» **Work to do**
Go through the data below. Pull out every line that has the word "picture".

[Start Dataset content]

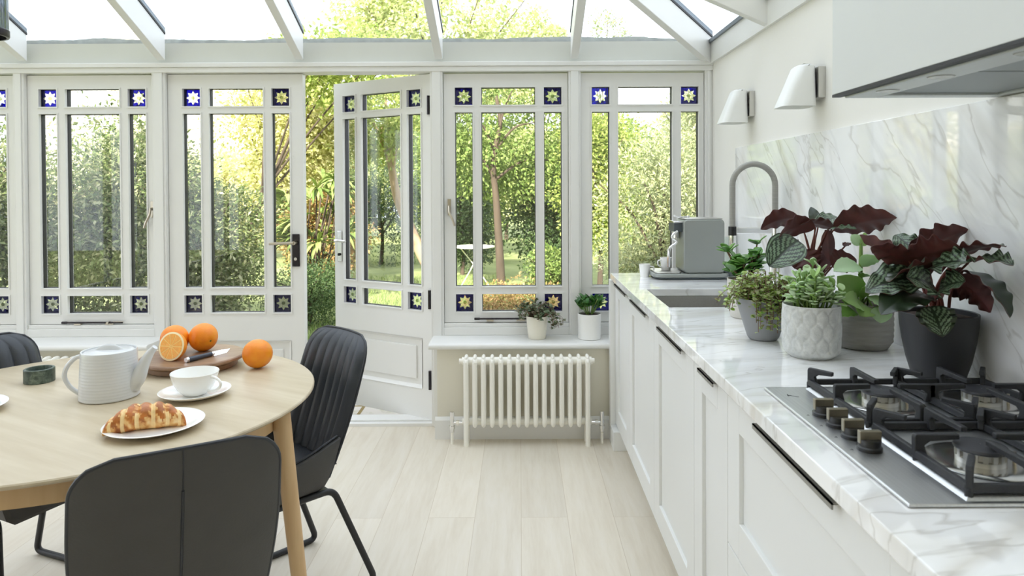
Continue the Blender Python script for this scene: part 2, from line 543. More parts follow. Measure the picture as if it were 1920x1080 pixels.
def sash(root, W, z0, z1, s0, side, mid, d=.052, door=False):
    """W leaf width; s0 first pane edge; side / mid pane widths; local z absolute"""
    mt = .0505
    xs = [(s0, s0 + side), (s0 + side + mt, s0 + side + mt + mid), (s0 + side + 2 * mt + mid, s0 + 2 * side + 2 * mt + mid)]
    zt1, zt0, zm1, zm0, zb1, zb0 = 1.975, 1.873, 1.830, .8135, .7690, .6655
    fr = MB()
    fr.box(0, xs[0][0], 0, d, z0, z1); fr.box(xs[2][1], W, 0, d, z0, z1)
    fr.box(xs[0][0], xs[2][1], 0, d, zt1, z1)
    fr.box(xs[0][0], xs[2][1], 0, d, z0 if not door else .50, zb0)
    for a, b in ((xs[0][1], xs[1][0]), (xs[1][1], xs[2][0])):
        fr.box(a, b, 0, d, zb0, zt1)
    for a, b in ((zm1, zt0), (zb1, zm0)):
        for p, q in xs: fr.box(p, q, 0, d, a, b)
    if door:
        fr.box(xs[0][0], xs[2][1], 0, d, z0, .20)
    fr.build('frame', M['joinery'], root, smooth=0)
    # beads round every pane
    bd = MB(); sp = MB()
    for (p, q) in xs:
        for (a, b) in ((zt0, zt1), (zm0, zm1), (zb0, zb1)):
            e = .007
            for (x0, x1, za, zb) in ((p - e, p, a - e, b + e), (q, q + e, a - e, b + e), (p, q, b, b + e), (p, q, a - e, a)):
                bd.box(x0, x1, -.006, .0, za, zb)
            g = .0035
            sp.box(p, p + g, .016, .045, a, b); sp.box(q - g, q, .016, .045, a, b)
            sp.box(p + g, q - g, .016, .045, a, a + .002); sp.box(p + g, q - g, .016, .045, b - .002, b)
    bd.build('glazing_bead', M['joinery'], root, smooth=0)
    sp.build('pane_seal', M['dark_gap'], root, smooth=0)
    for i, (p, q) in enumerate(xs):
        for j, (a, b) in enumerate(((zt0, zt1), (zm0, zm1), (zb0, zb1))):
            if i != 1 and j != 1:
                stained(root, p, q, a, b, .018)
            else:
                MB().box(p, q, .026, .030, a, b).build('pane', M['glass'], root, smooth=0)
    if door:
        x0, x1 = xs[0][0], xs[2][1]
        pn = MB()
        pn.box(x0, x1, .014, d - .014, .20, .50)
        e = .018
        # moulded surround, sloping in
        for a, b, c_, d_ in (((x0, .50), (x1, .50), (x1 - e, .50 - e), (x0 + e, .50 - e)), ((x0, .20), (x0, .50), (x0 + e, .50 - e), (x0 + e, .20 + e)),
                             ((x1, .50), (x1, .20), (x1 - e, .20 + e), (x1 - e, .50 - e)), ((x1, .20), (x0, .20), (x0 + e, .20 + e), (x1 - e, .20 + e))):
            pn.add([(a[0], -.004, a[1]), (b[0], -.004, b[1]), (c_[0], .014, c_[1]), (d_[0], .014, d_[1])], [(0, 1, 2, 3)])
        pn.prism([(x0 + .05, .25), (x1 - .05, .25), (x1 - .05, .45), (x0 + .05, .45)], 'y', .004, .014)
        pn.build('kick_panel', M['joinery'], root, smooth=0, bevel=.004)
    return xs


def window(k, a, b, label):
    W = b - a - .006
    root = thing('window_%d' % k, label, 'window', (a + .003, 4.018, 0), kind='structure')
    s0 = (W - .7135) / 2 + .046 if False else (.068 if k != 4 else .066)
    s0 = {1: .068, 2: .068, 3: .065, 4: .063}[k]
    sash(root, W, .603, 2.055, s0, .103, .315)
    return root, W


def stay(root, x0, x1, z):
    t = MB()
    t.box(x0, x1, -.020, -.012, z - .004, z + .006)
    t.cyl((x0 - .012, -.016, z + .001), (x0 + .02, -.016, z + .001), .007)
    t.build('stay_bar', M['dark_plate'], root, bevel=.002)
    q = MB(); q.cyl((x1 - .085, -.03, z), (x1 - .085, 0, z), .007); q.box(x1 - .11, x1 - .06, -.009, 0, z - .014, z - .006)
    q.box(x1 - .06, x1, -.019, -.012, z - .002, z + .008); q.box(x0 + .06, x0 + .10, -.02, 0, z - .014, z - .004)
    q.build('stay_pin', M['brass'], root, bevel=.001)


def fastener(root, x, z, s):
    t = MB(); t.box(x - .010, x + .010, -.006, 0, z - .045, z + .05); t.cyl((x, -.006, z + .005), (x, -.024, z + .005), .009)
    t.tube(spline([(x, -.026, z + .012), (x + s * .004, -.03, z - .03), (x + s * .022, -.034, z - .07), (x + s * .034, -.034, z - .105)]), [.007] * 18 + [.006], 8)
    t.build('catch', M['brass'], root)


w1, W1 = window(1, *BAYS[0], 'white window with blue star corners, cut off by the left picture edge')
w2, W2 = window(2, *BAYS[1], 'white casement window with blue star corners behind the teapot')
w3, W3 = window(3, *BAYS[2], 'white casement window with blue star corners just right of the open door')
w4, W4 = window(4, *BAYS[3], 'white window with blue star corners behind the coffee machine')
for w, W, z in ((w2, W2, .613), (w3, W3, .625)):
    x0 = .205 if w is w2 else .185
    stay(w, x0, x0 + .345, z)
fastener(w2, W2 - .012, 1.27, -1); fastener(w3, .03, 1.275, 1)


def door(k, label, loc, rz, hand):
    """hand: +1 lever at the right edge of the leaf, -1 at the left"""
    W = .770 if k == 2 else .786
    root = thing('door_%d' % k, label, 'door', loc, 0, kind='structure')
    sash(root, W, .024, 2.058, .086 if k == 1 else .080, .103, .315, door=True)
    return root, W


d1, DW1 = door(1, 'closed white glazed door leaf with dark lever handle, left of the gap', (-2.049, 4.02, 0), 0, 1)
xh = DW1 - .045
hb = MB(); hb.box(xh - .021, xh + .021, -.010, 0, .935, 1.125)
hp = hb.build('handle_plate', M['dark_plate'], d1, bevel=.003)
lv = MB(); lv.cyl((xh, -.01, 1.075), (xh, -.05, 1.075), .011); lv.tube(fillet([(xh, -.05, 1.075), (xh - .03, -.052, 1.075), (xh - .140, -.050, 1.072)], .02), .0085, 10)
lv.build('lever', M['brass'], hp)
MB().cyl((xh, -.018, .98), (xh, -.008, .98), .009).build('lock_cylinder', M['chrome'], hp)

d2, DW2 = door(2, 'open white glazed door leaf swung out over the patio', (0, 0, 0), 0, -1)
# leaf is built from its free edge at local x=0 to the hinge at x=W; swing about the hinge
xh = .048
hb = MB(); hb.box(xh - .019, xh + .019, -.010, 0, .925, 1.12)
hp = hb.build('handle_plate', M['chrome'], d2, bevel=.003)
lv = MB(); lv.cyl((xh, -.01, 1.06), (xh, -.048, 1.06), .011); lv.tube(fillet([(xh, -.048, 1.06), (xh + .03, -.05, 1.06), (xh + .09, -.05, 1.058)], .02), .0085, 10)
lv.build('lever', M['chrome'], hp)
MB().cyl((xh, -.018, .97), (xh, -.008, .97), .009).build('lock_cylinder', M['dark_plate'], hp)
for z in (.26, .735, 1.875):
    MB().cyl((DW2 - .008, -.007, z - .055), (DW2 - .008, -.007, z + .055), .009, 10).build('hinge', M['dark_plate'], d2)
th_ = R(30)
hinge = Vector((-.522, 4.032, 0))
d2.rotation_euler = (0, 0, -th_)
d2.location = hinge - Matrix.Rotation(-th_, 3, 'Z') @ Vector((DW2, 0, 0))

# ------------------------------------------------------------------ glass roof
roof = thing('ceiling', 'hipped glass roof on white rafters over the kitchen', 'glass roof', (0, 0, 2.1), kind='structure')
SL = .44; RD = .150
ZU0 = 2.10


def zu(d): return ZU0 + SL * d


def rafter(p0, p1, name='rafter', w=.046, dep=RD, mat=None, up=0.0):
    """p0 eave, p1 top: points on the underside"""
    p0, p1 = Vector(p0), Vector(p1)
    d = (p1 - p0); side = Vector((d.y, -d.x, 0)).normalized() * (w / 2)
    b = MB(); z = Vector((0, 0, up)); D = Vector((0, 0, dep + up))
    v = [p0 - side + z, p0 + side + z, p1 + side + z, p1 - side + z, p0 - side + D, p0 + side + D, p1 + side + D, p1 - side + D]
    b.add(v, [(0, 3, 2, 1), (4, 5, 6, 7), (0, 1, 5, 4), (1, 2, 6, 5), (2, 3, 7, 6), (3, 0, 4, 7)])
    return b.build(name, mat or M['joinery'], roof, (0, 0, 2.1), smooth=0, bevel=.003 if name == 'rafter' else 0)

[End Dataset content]

» **Written solution**
Continue the Blender Python script for this scene: part 2, from line 543. More parts follow. Measure the picture as if it were 1920x1080 pixels.
w1, W1 = window(1, *BAYS[0], 'white window with blue star corners, cut off by the left picture edge')